Samuel Beckett n’aimait ni les journalistes ni "ces salauds de critiques". On s’en doutait. L’écrivain se méfiait de tout bruit médiatique et ne voulait pas qu’on le dérange dans sa tentative de dire ce qui ne peut être dit, dans cette approche sublime et subtile de l’échec. Le troisième volume de cette volumineuse correspondance - près de 20 000 lettres ! - nous transporte dans des années importantes pour lui et difficiles pour le pays où il vit le plus clair de son temps entre Paris et banlieue. Durant ces années 1957-1965, il écrit Fin de partie,Oh les beaux jours et revient au roman avec Comment c’est tandis qu’enfle la guerre d’Algérie.

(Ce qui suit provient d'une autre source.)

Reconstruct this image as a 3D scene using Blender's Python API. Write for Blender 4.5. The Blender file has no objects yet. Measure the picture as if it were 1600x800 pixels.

Beckett le résistant ne se mêle pas de politique, mais son éditeur français, si. Les auteurs publiés par Jérôme Lindon chez Minuit sont même très engagés dans ce conflit. Son ami Jean-Jacques Mayoux, professeur de littérature anglaise à la Sorbonne et signataire du Manifeste des 121 sur le droit à l’insoumission, voit son appartement plastiqué par l’OAS en 1962. "J’apprends par la radio que ces salauds sont passés chez vous."
Dans cette violence quotidienne et cette notoriété grandissante, Beckett recherche la quiétude, la confidentialité de la poste restante. Pour résister au tumulte du monde, il lui faut d’abord écrire. Il le fait avec lenteur, dans la difficulté, d’autant que la vue de cet homme au visage d’aigle décline. Sur le plan amoureux, il est également tourmenté entre sa femme Suzanne et sa maîtresse Barbara Bray, la destinatrice principale de ces lettres.
Le reste, ce sont des lectures, des conseils de traduction, des indications de mise en scène pour En attendant Godot. Au théâtre, il s’enthousiasme pour Le square de Marguerite Duras. Il écrit parfois à Robert Pinget dont l’univers lui est proche, comme la déprime et l’inquiétante étrangeté. Sollicité de toute part, notamment par des universitaires, il finit par donner quelques pistes sur son œuvre, toujours avec prudence. "Je n’aime pas beaucoup la dissémination de documents privés. Ils n’apportent aucun éclairage sur mon travail." A l’acteur irlandais Patrick Magee, il confie : "Je me traîne avec une ardeur déclinante et j’espère bientôt simplement m’allonger et refuser de bouger." Tout Beckett est là. L. L.